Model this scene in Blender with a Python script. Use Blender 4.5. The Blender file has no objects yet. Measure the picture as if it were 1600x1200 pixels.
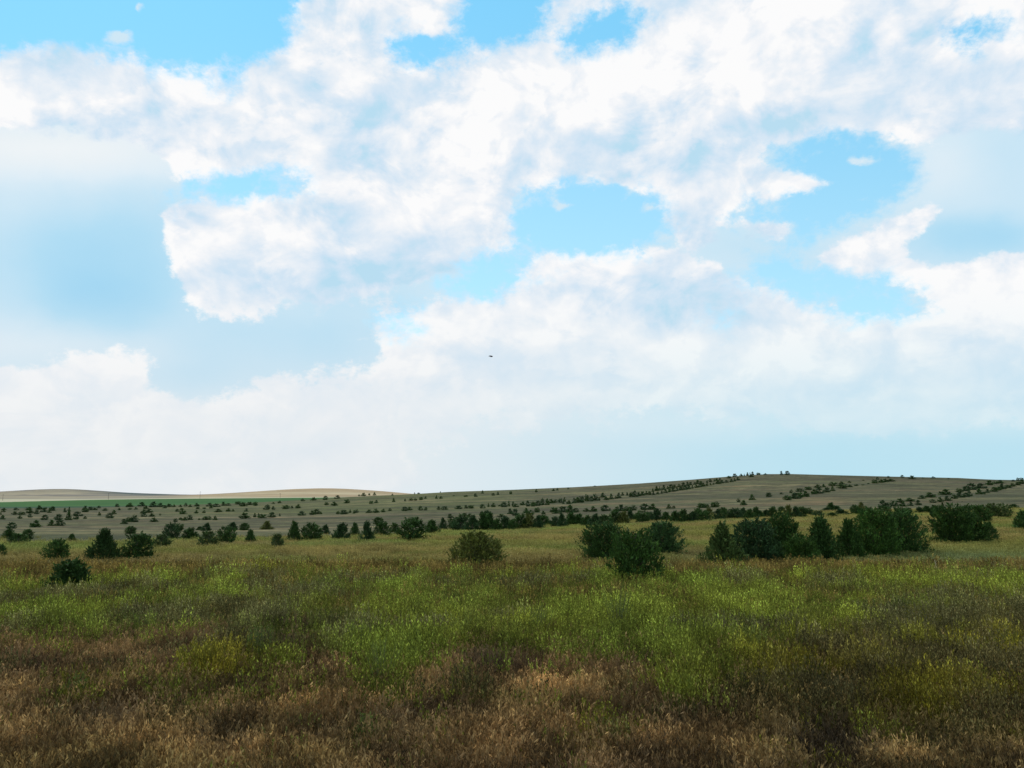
import bpy, math, random
import numpy as np
from mathutils import Vector

C = bpy.context.scene.collection
PI = math.pi
R = math.radians
rng = np.random.default_rng(7)
random.seed(7)

# ------------------------------------------------------------------ camera
CAM_H, PITCH, F = 4.5, R(7.95), 1231.0          # metres, radians, focal length in photo pixels (1600 wide)
cp, sp = math.cos(PITCH), math.sin(PITCH)
cam = bpy.data.cameras.new('camera')
cam.sensor_width = 36; cam.lens = F/1600*36
cam.clip_start = .1; cam.clip_end = 40000
co = bpy.data.objects.new('camera', cam); C.objects.link(co)
co.location = (0, 0, CAM_H); co.rotation_euler = (PI/2 + PITCH, 0, 0)
bpy.context.scene.camera = co

def slope(py):                                   # rise per metre of depth seen at a photo row
    return np.tan(PITCH + np.arctan((600 - np.asarray(py, float))/F))
def px_to_s(px, py):
    v = (600 - np.asarray(py, float))/F
    return (np.asarray(px, float) - 800)/F/(cp - v*sp)
def project(x, y, z):
    d = y*cp + (z - CAM_H)*sp
    d = np.maximum(d, .01)
    return 800 + F*x/d, 600 - F*((z - CAM_H)*cp - y*sp)/d

# ------------------------------------------------------------------ numpy noise
def _h(ix, iy, seed):
    n = (ix.astype(np.int64)*374761393 + iy.astype(np.int64)*668265263 + seed*1274126177) & 0x7fffffff
    n = ((n ^ (n >> 13))*1103515245) & 0x7fffffff
    n = (n ^ (n >> 16)) & 0xffff
    return n/65535.0
def vnoise(x, y, seed=0):
    x = np.asarray(x, float); y = np.asarray(y, float)
    ix, iy = np.floor(x), np.floor(y)
    fx, fy = x - ix, y - iy
    fx = fx*fx*(3 - 2*fx); fy = fy*fy*(3 - 2*fy)
    a, b = _h(ix, iy, seed), _h(ix+1, iy, seed)
    c, d = _h(ix, iy+1, seed), _h(ix+1, iy+1, seed)
    return (a*(1-fx) + b*fx)*(1-fy) + (c*(1-fx) + d*fx)*fy
def fbm(x, y, seed=0, o=4):
    s, a, t = 0, .5, 0
    for k in range(o):
        s = s + a*vnoise(x*2**k + 17*k, y*2**k - 9*k, seed + k); t += a; a *= .55
    return s/t
def sstep(a, b, x):
    t = np.clip((np.asarray(x, float) - a)/(b - a), 0, 1); return t*t*(3 - 2*t)

# ------------------------------------------------------------------ terrain
COLS = np.array([-500, 0, 200, 400, 500, 600, 700, 800, 1000, 1200, 1400, 1600, 2100.])
YK = [0, 60, 85, 150, 260, 480, 700, 850, 1000, 1400, 1800, 2300, 2800, 3400, 5000, 9000, 16000]
#            85   150  260  480  700  850  1000  1400 1800 2300
ROWS = {-500: (844, 828, 813, 800, 795, 791, 788, 785.5, 781, 776),
        0:    (843.5, 827, 812, 799.5, 794.5, 791, 788.5, 785, 781, 774),
        200:  (844, 827, 812, 799, 793, 789, 786, 780.8, 779, 776),
        400:  (845, 828, 812, 797, 789, 785.5, 783, 779, 778, 773),
        500:  (845, 827, 811, 794.5, 784, 781, 779.5, 777.5, 777, 770),
        600:  (845, 826, 809, 790, 778, 774.2, 773.5, 776, 777, 773),
        700:  (844, 824, 806, 787, 774.5, 769, 770.5, 775, 777, 777),
        800:  (843, 822, 803, 785, 771.5, 765.2, 766.5, 773, 777, 778),
        1000: (840, 815, 796, 778, 763, 755.6, 757.5, 768, 776, 778),
        1200: (838, 808, 791, 772, 750.5, 741.2, 744, 760, 772, 778),
        1400: (836, 807, 789, 769, 753, 745.3, 749, 763, 774, 778),
        1600: (835, 806, 789, 771, 758, 750.5, 754, 767, 775, 778),
        2100: (835, 806, 790, 774, 763, 757, 760, 770, 776, 778)}
SKY_X = [-500, 0, 50, 100, 140, 200, 270, 300, 340, 400, 450, 500, 530, 570, 600, 640, 700, 2100]
SKY_Y = [772, 768.2, 764.8, 763.6, 765.8, 770, 772.3, 773.2, 771.5, 767.8, 764.3, 762.8, 763, 765.5, 767.5, 771.2, 776, 779]
CR_X = [650, 700, 800, 900, 1000, 1080, 1130, 1200, 1240, 1300, 1400, 1500, 1550, 1600, 2100]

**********

- [REQUIREMENT]: Write out exactly the opening lines of the data, stopping after the line that holds "return 800 +". Exclude pictures.

- [SOLUTION]:
Model this scene in Blender with a Python script. Use Blender 4.5. The Blender file has no objects yet. Measure the picture as if it were 1600x1200 pixels.
import bpy, math, random
import numpy as np
from mathutils import Vector

C = bpy.context.scene.collection
PI = math.pi
R = math.radians
rng = np.random.default_rng(7)
random.seed(7)

# ------------------------------------------------------------------ camera
CAM_H, PITCH, F = 4.5, R(7.95), 1231.0          # metres, radians, focal length in photo pixels (1600 wide)
cp, sp = math.cos(PITCH), math.sin(PITCH)
cam = bpy.data.cameras.new('camera')
cam.sensor_width = 36; cam.lens = F/1600*36
cam.clip_start = .1; cam.clip_end = 40000
co = bpy.data.objects.new('camera', cam); C.objects.link(co)
co.location = (0, 0, CAM_H); co.rotation_euler = (PI/2 + PITCH, 0, 0)
bpy.context.scene.camera = co

def slope(py):                                   # rise per metre of depth seen at a photo row
    return np.tan(PITCH + np.arctan((600 - np.asarray(py, float))/F))
def px_to_s(px, py):
    v = (600 - np.asarray(py, float))/F
    return (np.asarray(px, float) - 800)/F/(cp - v*sp)
def project(x, y, z):
    d = y*cp + (z - CAM_H)*sp
    d = np.maximum(d, .01)
    return 800 + F*x/d, 600 - F*((z - CAM_H)*cp - y*sp)/d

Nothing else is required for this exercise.